Monday, June 16, 2008

R-D Interleague Play

Joe Sheehan is a great author, but his article today about how interleague play affects the standings misses the point.

Yes, interleague play affects the playoff races. Yes, it's unfair. However, interleague scheduling does not make nearly as much difference as Sheehan implies.

Sure, a 16-2 interleague record gives a team a huge leg up in the playoff race, enabling them to edge out another team with better intraleague numbers. But does a team go 16-2 in interleague play solely because of their easy schedule? Hardly.

In 2006, the Tigers had a worse record than the Angels against AL opponents, as Sheehan points out. And Detroit played a much easier interleague schedule; their foes had a .472 winning percentage (in games against non-Tigers teams) as compared to .508 for the Angels. Over 18 interleague games, that advantage is worth...wait for it...

.65 wins. As in, less than two-thirds of one win.

The Angels finished six games back in the wild card race. Can anyone seriously argue that uneven interleague scheduling is to blame for the full deficit?

Sheehan also argues that the Red Sox have an unfair advantage, getting to play the Brewers, Phillies, Cardinals, and Diamondbacks, while the Yankees play the Mets, Mets, Padres, and Pirates. Before the start of the season, when the schedule was made, which of these groups of teams would you rather have signed up to play against? I would have chosen the former in a heartbeat, and I'm not sure I still wouldn't, what with the Pujols injury.

Now, I'm not arguing that the current setup is the most fair way to run things. The Royals vs.

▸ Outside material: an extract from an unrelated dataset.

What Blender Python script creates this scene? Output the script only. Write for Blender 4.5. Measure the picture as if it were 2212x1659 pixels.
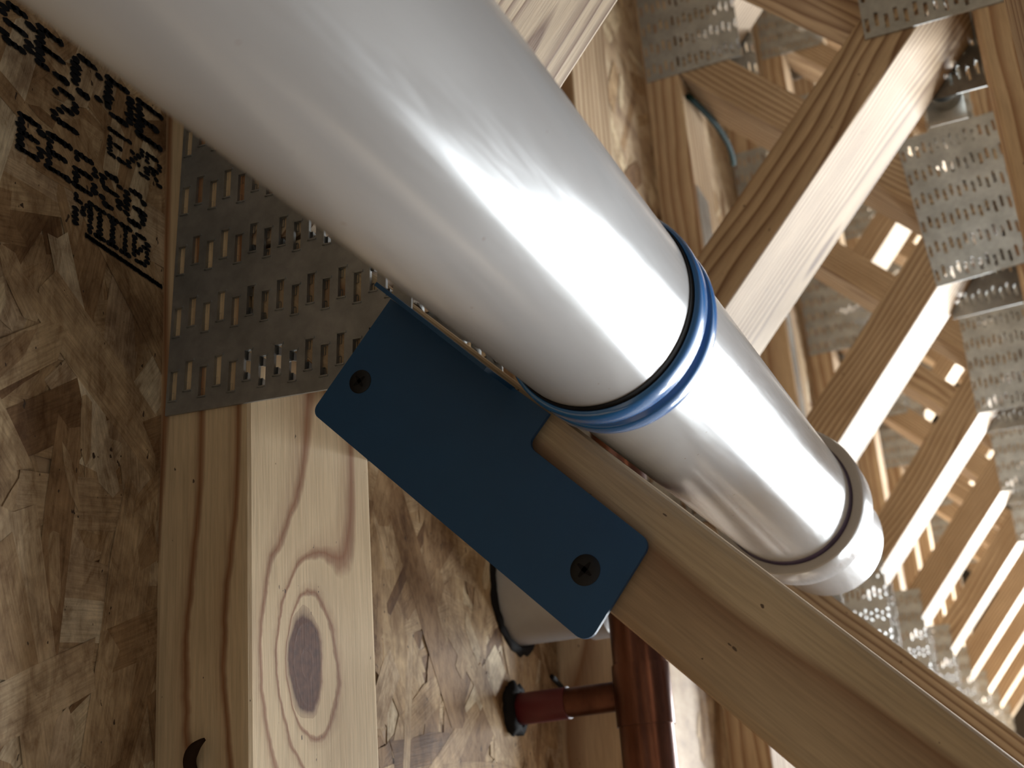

White Sox scheduling quirk is one Cubs fans have been complaining about for years--but the scalpers will still tell you that those are the most expensive tickets of the year. As long as the demand for rivalry matchups is higher than that for a balanced schedule, the status quo isn't budging.

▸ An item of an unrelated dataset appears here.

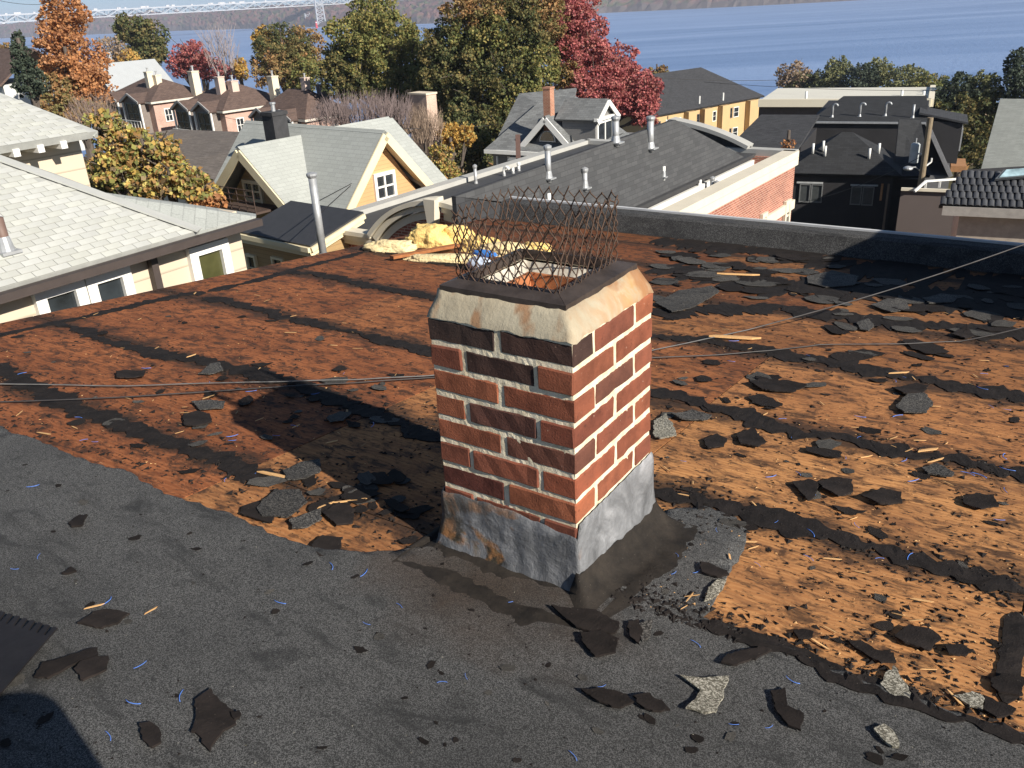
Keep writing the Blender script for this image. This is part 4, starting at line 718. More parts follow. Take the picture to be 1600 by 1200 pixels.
RED = plain('red_paint', (.55, .03, .04), .5); mb = MB(); mb.tube([(0, 0, -1), (0, 0, 13)], [3.6, 2.6], 12); mb.build('tower', RED, t_); mb = MB(); mb.tube([(0, 0, 13), (0, 0, 16)], [1.9, 1.9], 10); mb.build('lantern', WHITE, t_); mb = MB(); mb.tube([(0, 0, 16), (0, 0, 18.5)], [2.4, .2], 10); mb.build('cap', RED, t_)
def tower_block(px, py, w, h, dep, c, lab):
    p = at(px, py, dep); t = thing('far_building', lab, 'building', loc=tuple(p)); s = dep / FPX; mb = MB(); mb.box((0, 0, -h * s / 2 - 20), (w * s, w * s, h * s + 40)); mb.build('wall', plain('far_wall', c, .8), t)
    mb = MB(); mb.box((0, 0, 1), (w * s * .6, w * s * .6, 3)); mb.build('roof_hut', plain('far_hut', mul(c, .8), .8), t)
tower_block(4, 37, 9, 8, 4300, (.75, .76, .78), 'small white building on the far shore at the left frame edge')
tower_block(234, 17, 8, 10, 3900, (.62, .52, .38), 'tan tower rising above the far hills under the bridge')
tower_block(275, 15, 5, 8, 3900, (.55, .45, .42), 'slim brownish tower above the far hills under the bridge')

# ------------------------------------------------------------------ building helpers
SH_GREY = shingle('shingle_mid_grey', (.16, .165, .165)); SH_DARK = shingle('shingle_charcoal', (.045, .046, .05)); SH_BLACK = shingle('shingle_black', (.028, .029, .031)); SH_BROWN = shingle('shingle_brown', (.12, .082, .068)); SH_PALE = shingle('shingle_pale_green_grey', (.36, .375, .352), .3, .13, .08, .72, blot=.1); SH_TAUPE = shingle('shingle_taupe', (.15, .128, .11))
def window(parent, c, r, n, w, h, fm=None, cols=2, rows=2, fw=.07, glass=None, name='window'):
    """window centred at c on a wall facing n; r is the level direction"""
    r = r.normalized(); n = n.normalized(); up = V((0, 0, 1)); fm = fm or WHITE; mb = MB(); ax = (r, n, up)
    for s in (-1, 1): mb.box(c + r * (s * (w / 2 - fw / 2)) + n * .03, (fw, .09, h), ax); mb.box(c + up * (s * (h / 2 - fw / 2)) + n * .031, (w - 2 * fw, .085, fw), ax)
    for k in range(1, cols): mb.box(c + r * (w * (k / cols - .5)) + n * .028, (fw * .6, .06, h - 2 * fw), ax)
    for k in range(1, rows): mb.box(c + up * (h * (k / rows - .5)) + n * .026, (w - 2 * fw, .05, fw * .5), ax)
    o = mb.build(name, fm, parent); mb = MB(); mb.box(c + n * .008, (w - fw, .02, h - fw), ax); mb.build('pane', glass or GLASS, o); return o
def win_px(parent, q, p0, n, **kw):
    a, b, c, d = [onP(x, y, p0, n) for x, y in q]; r = (b - a); r.z = 0; return window(parent, (a + b + c + d) / 4, r, n, ((b - a).length + (c - d).length) / 2, ((a - d).length + (b - c).length) / 2, **kw)
def block(parent, P, ex, ey, wid, ln, wall_h, wm, top=0, base=None):
    mb = MB(); q = [P, P + ey * ln, P + ey * ln - ex * wid, P - ex * wid]; mb.ext([V((p.x, p.y, P.z + top)) for p in q], V((0, 0, -wall_h - top))); return mb.build('wall', wm, parent)
def hip_roof(parent, P, ex, ey, wid, ln, rise, rm, over=.4, ridge='y', hip=(1, 1), t=.12, name='roof', fascia=None):
    """roof over a plan rectangle whose front right eave corner is P; one slab for each slope"""
    A = P + (ex - ey) * over; B = P + ey * (ln + over) + ex * over; C = P + ey * (ln + over) - ex * (wid + over); Dd = P - ex * (wid + over) - ey * over; w = wid + 2 * over; l = ln + 2 * over; Z = V((0, 0, rise))
    if ridge == 'y': k = min(w / 2, l / 2 - .05); R1 = A - ex * (w / 2) + ey * (k * hip[0]) + Z; R2 = B - ex * (w / 2) - ey * (k * hip[1]) + Z; sl_ = [(A, B, R2, R1), (C, Dd, R1, R2), (Dd, A, R1), (B, C, R2)]; use = [1, 1, hip[0] > 0, hip[1] > 0]
    else: k = min(l / 2, w / 2 - .05); R1 = A + ey * (l / 2) - ex * (k * hip[0]) + Z; R2 = Dd + ey * (l / 2) + ex * (k * hip[1]) + Z; sl_ = [(Dd, A, R1, R2), (B, C, R2, R1), (A, B, R1), (C, Dd, R2)]; use = [1, 1, hip[0] > 0, hip[1] > 0]
    root = None
    for s, u in zip(sl_, use):
        if u: o = MB().slab(s, t).build('roof_slope' if root else name, rm, root or parent); root = root or o
    if fascia:
        for a, b in ((A, B), (Dd, A), (B, C)): MB().beam(a - V((0, 0, t * .5 + .09)), b - V((0, 0, t * .5 + .09)), .06, .2).build('fascia', fascia, root)
    return root, R1, R2
def pipe(parent_or_none, p, h, r, label=None, kind='cap', mat=None, boot=True, cat='vent pipe', group=None):
    t = thing('vent_pipe', label, cat, group, tuple(p)); mat = mat or GALV; mb = MB()
    if kind == 'cane': mb.tube([(0, 0, -.1), (0, 0, h * .8)] + [(r * 2.2 * (1 - math.cos(a)), 0, h * .8 + r * 2.6 * math.sin(a)) for a in (.5, 1, 1.57, 2.2, 2.9)], r, 10)
    else: mb.tube([(0, 0, -.1), (0, 0, h)], r, 12)
    mb.build('pipe', mat, t, True)
    if boot: mb = MB(); mb.tube([(0, 0, -.02), (0, 0, .10), (0, 0, .15)], [r * 1.5, r * 1.2, r * 1.02], 12); mb.box((0, 0, -.01), (r * 4, r * 3.6, .03)); mb.build('boot', GALV, t)
    if kind == 'cap': mb = MB(); mb.tube([(0, 0, h - .02), (0, 0, h + .03), (0, 0, h + .07), (0, 0, h + .10)], [r * 1.1, r * 1.4, r * 1.35, r * .3], 12); mb.build('cap', mat, t)
    return t
def chimney(parent, p, w, d, h, ex, ey, mat, flue=GALV):
    mb = MB(); mb.box(p + V((0, 0, h / 2 - .5)), (w, d, h + 1), (ex, ey, V((0, 0, 1)))); o = mb.build('chimney', mat, parent); mb = MB(); mb.box(p + V((0, 0, h + .05)), (w * 1.12, d * 1.12, .1), (ex, ey, V((0, 0, 1)))); mb.build('cap', mat, o)
    if flue: mb = MB(); mb.tube([p + V((0, 0, h)), p + V((0, 0, h + w * .6))], w * .12, 8); mb.tube([p + V((0, 0, h + w * .6)), p + V((0, 0, h + w * .7))], w * .18, 8); mb.build('flue', flue, o)
    return o
X_, Y_, Z_ = V((1, 0, 0)), V((0, 1, 0)), V((0, 0, 1))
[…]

My point is simply this: If you cherry-pick statistics like Sheehan does here, you can make any point you want to. Every year's standings would provide some comment like "If we didn't have to play the Blue Jays ten times as opposed to their seven, we would have won the division." Instead of blaming the schedule-makers, try playing better in interleague games. It's not that hard.

1 comment:

baseblog said...

It's definitely a weird spot to nitpick about fairness. Having 4 teams in one division and 6 in another is drastically less fair than schedule balance.